Rights and Duties Go Hand in Hand

  • Mahatma Gandhi in Hind Swaraj observed that “Real rights are a result of the performance of duty”.
  • Rights and duties are closely related and cannot be separated from one another. For every right, there is a corresponding duty.
  • The State protects and enforces rights and it is the duty of all citizens to be loyal to the state.

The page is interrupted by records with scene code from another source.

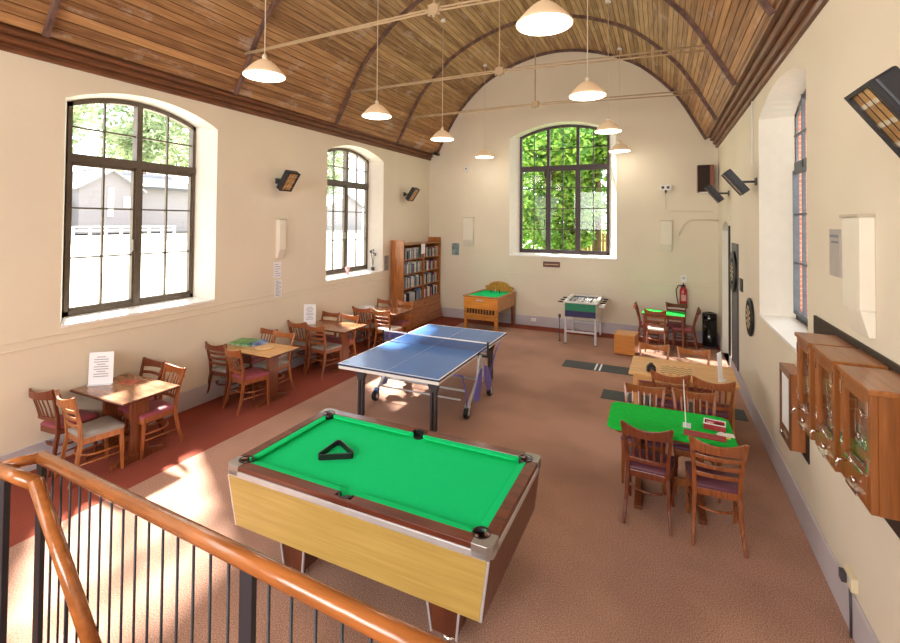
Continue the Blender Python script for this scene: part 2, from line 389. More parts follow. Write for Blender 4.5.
# arched ribs
rib_mat = mat('rib_paint', lin(128,98,86), .6, var=.3, scale=9, color2=lin(78,54,48))
def rib(y, w=.055):
    mb = MB(); n = 42; q = resample(prof, n); vs = []
    for i in range(n+1):
        a = q[max(i-1,0)]; b = q[min(i+1,n)]; tx, tz = b[0]-a[0], b[1]-a[1]; l = math.hypot(tx,tz); nx, nz = tz/l, -tx/l
        for yy, d in ((y-w/2,-.01),(y+w/2,-.01),(y+w/2,.06),(y-w/2,.06)): vs.append((q[i][0]+nx*d, yy, q[i][1]+nz*d))
    fs = [(i*4+k, i*4+(k+1) % 4, (i+1)*4+(k+1) % 4, (i+1)*4+k) for i in range(n) for k in range(4)] + [(3,2,1,0), tuple(n*4+k for k in range(4))]
    mb.add(vs, fs); return mb
for i, y in enumerate([-2.4, .25, 2.65, 5.08, 7.5, 9.9, L-.03]):
    struct('trim_%d' % (6+i), rib(y, .045), rib_mat)
rod_mat = mat('tie_rod_paint', lin(192,168,134), .5, var=.1)
for i, y in enumerate([5.0, 7.5, 9.95]):
    mb = MB(); z = 5.24; zl = 5.16
    for dz in (-.035, .035):
        mb.tube([(.50, y, (zl if i == 0 else 5.22)+dz*.3), (3.63, y, z+dz*.5), (W-.50, y, 5.17+dz)], .013, 8)
    mb.tube([(3.63, y, z-.06), (3.63, y, vault_z(3.63))], .014, 8)
    for a in range(4):
        t = a*PI/4; mb.tube([(3.63-math.cos(t)*.11, y, z-math.sin(t)*.09), (3.63+math.cos(t)*.11, y, z+math.sin(t)*.09)], .02, 6)
    mb.lathe([(.07,-.035),(.07,.035)], (3.63, y, z), 12, 'y')
    one('tie_rod', mb, rod_mat, ['painted iron tie rod across vault, nearest of three', 'painted iron tie rod across vault, middle of three', 'painted iron tie rod across vault, farthest, just before the end wall'][i], 'tie rod', 'tie rods across the vault')

# ---------------------------------------------------------------- windows
def glassmat():
    M = bpy.data.materials.new('window_glass'); M.use_nodes = True; nt = M.node_tree; N = nt.nodes; K = nt.links
    T = N.new('ShaderNodeBsdfTransparent'); G = N.new('ShaderNodeBsdfGlossy'); G.inputs['Roughness'].default_value = .02
    lw = N.new('ShaderNodeLayerWeight'); pw = N.new('ShaderNodeMath'); pw.operation = 'POWER'; pw.inputs[1].default_value = 5; K.new(lw.outputs['Facing'], pw.inputs[0])
    F = N.new('ShaderNodeMath'); F.operation = 'MULTIPLY_ADD'; F.inputs[1].default_value = .35; F.inputs[2].default_value = .04; K.new(pw.outputs[0], F.inputs[0]); mx = N.new('ShaderNodeMixShader')
    K.new(F.outputs[0], mx.inputs[0]); K.new(T.outputs[0], mx.inputs[1]); K.new(G.outputs[0], mx.inputs[2]); K.new(mx.outputs[0], N['Material Output'].inputs['Surface'])
    return M
glass = glassmat()
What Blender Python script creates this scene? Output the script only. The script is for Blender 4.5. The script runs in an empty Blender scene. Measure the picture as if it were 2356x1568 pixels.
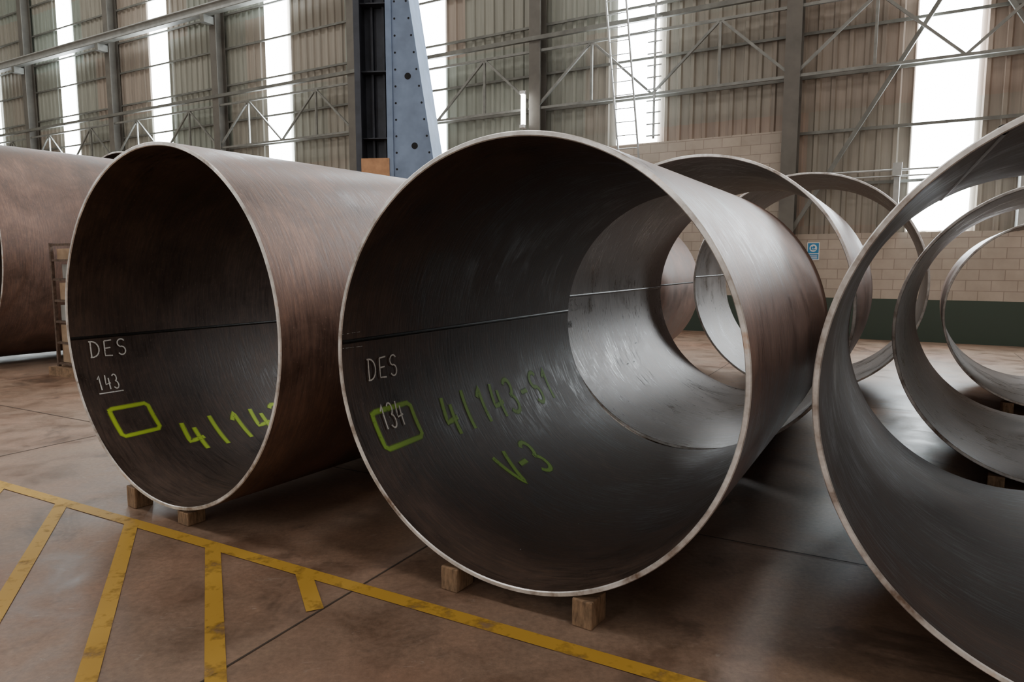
import bpy, math, random
from mathutils import Vector, Matrix
random.seed(4)
S=bpy.context.scene
def link(o,parent=None):
    S.collection.objects.link(o)
    if parent: o.parent=parent
    return o
def empty(name,loc=(0,0,0),rz=0):
    e=bpy.data.objects.new(name,None);e.location=loc;e.rotation_euler=(0,0,rz);e.empty_display_size=.2
    return link(e)
# ---------------------------------------------------------------- materials
def mat(name):
    m=bpy.data.materials.new(name);m.use_nodes=True
    nt=m.node_tree;b=nt.nodes['Principled BSDF']
    return m,nt,b
def N(nt,t,**k):
    n=nt.nodes.new(t)
    for a,v in k.items():
        if a in n.inputs.keys(): n.inputs[a].default_value=v
        else: setattr(n,a,v)
    return n
def noise(nt,scale=5,detail=4,rough=.55,mapscale=(1,1,1),coord='Object',dist=0.):
    tc=N(nt,'ShaderNodeTexCoord');mp=N(nt,'ShaderNodeMapping');mp.inputs['Scale'].default_value=mapscale
    nt.links.new(tc.outputs[coord],mp.inputs[0])
    n=N(nt,'ShaderNodeTexNoise');n.inputs['Scale'].default_value=scale;n.inputs['Detail'].default_value=detail;n.inputs['Roughness'].default_value=rough;n.inputs['Distortion'].default_value=dist
    nt.links.new(mp.outputs[0],n.inputs['Vector']);return n
def ramp(nt,src,stops):
    r=N(nt,'ShaderNodeValToRGB');e=r.color_ramp.elements
    while len(e)<len(stops): e.new(.5)
    for i,(p,c) in enumerate(stops):
        e[i].position=p;e[i].color=(c[0],c[1],c[2],1) if hasattr(c,'__len__') else (c,c,c,1)
    nt.links.new(src,r.inputs[0]);return r
def mix(nt,fac,a,b,mode='MIX'):
    m=N(nt,'ShaderNodeMix',data_type='RGBA',blend_type=mode)
    for sock,v in ((m.inputs[0],fac),(m.inputs[6],a),(m.inputs[7],b)):
        if isinstance(v,(int,float)): sock.default_value=v
        elif isinstance(v,tuple): sock.default_value=(*v,1)
        else: nt.links.new(v,sock)
    return m.outputs[2]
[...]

Thus a citizen has both Rights and Duties.
  • Indian Constitution provides its citizens with the Fundamental Rights and lists the Fundamental Duties to be followed by them.

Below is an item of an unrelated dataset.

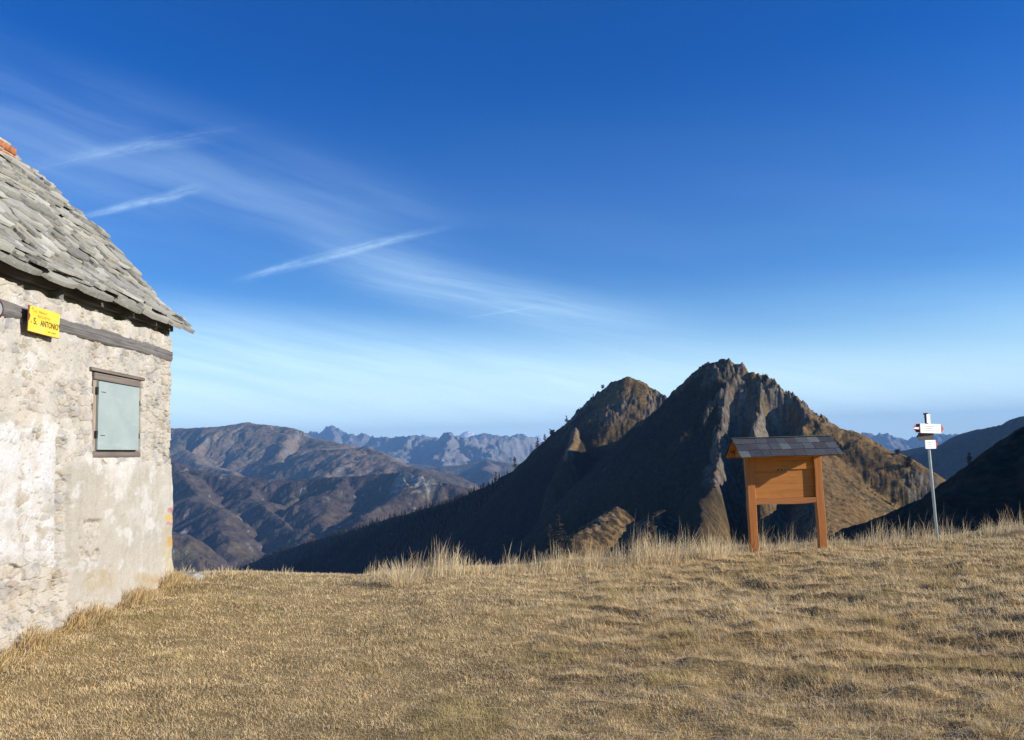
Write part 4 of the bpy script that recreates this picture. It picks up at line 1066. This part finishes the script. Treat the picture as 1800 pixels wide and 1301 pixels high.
b = MB(); b.cyl(0.006, 0.006, (-0.20, -0.003, 0.098), (-0.20, -0.006, 0.098), 8); b.build('nail', mat_rust, sgn)
rp = at(-8, 544, 6.76)
plq = empty('round_plaque', (WX + 0.105, 6.72, rp.z)); tag(plq, 'round pale plaque with a dark red rim at the left end of the beam', 'plaque'); plq.rotation_euler = (0, 0, R(90))
b = MB(); b.cyl(0.086, 0.086, (0, 0.006, 0), (0, -0.004, 0), 32); b.build('rim', plain_mat('dark_red_paint', (0.085, 0.022, 0.025), 0.6), plq, 0.002)
b = MB(); b.cyl(0.058, 0.058, (0, -0.0045, 0), (0, -0.009, 0), 32); b.build('disc', plain_mat('pale_green_paint', (0.27, 0.32, 0.31), 0.5), plq)

# ------------------------------------------------------------------ notice board
BY = 15.2
pL, pR_ = at(1325, 972, BY), at(1447, 963, BY + 0.12)
bx, by = (pL.x + pR_.x) / 2, (pL.y + pR_.y) / 2
gzb = float(ground_z(bx, by))
board = empty('notice_board', (bx, by, gzb), R(5)); tag(board, 'empty orange brown wooden notice board with a small slate roof', 'notice board')
def bz(py): return (at(1380, py, BY).z - gzb)
HW = 0.665
mat_ow = wood_mat('stained_post', (0.34, 0.115, 0.026), (0.54, 0.20, 0.048), 'z', 22, 0.55, spec=0.3)
mat_oh = wood_mat('stained_board', (0.35, 0.118, 0.022), (0.62, 0.25, 0.054), 'x', 26, 0.6, spec=0.3)
mat_od = wood_mat('stained_rail', (0.31, 0.11, 0.034), (0.52, 0.205, 0.062), 'x', 24, 0.55, spec=0.3)
def post(x, seed):
    bm = bmesh.new(); n = 40; z0, z1 = -0.35, bz(800); rings = []
    for i in range(n + 1):
        t = i / n; z = z0 + (z1 - z0) * t
        p = lambda q, s: float(perlin(np.array([z * 1.6 + seed]), np.array([q]), s)[0])
        wl = 0.082 + 0.016 * p(0.2, 11); wr = 0.082 + 0.016 * p(4.2, 12); d = 0.052
        rings.append([bm.verts.new((x - wl, -d, z)), bm.verts.new((x + wr, -d, z)), bm.verts.new((x + wr * 0.97, d, z)), bm.verts.new((x - wl * 0.97, d, z))])
    for a, b in zip(rings[:-1], rings[1:]):
        for j in range(4): bm.faces.new((a[j], a[(j + 1) % 4], b[(j + 1) % 4], b[j]))
    bm.faces.new(rings[0][::-1]); bm.faces.new(rings[-1])
    mb = MB(); mb.bm.free(); mb.bm = bm
    return mb.build('post', mat_ow, board, 0.012)
post(-HW, 1.0); post(HW, 9.0)
zs0, zs1, zmid = bz(876), bz(806), bz(826)
iw = HW - 0.075
def bbox(name, x0, x1, y0, y1, z0, z1, mat, bev=0.004):
    b = MB(); b.boxc(x0, x1, y0, y1, z0, z1); return b.build(name, mat, board, bev)
bbox('panel', -iw, iw, 0.0165, 0.040, zs0, zmid + 0.02, mat_oh)
bbox('panel', -iw, iw, -0.008, 0.016, zmid + 0.004, bz(797), mat_oh)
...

  • The Constitution covers a broad spectrum of domains to protect the rights of the common man by introducing six rights as Fundamental Rights (Part III of the constitution).
  • Similarly, the Fundamental Duties are also emphasised upon by the Constitution (Part IVA of the constitution).
  • Fundamental duties were not part of our Constitution that came into effect in 1950. Instead, they crept in during the Emergency as part of the recommendation of a 12-member committee.
  • They owe their origins to the discussion of part of the Sardar Swaran Singh Committee Report which called for “certain fundamental duties and obligations which every citizen owes to the nation, inter-alia, to function in such a manner as to sustain

Duties of citizens:

  • Citizens are generally duty-bound to protect the integrity and the sovereignty of the country, and this is true for India though there is no conscription.
  • Other constitutional duties expected include a duty to promote harmony and brotherhood, and to develop scientific temper, humanism and a spirit of inquiry.
Neglect of Rights in favour of duties:
    • Realization of rights is still a work in progress: Any shift in state policy emphasis from rights to duties will be absurd and a disservice to many for whom the realisation of even fundamental rights is still a work in progress.
    • Rights necessary for nation’s Critical progress: An enlightened citizenry is critical to progress and good governance.
    • But duty is not something that the citizens owe to the state.
    • The obligation of individual citizens to the collective pursuit of a nation can be meaningful when their rights are guaranteed by the state. The citizen has a right to use a public road, and a duty to obey traffic rules.
    • The right and the duty are meaningful only in conjunction.
Conclusion
  • However, such a comparison of duties and rights is not permissible under our Constitution as its core principles are fundamental rights of the individual and their enjoyment by citizens subject to reasonable restrictions.
  • Subsequent apex court rulings have made it clear that fundamental rights are not absolute.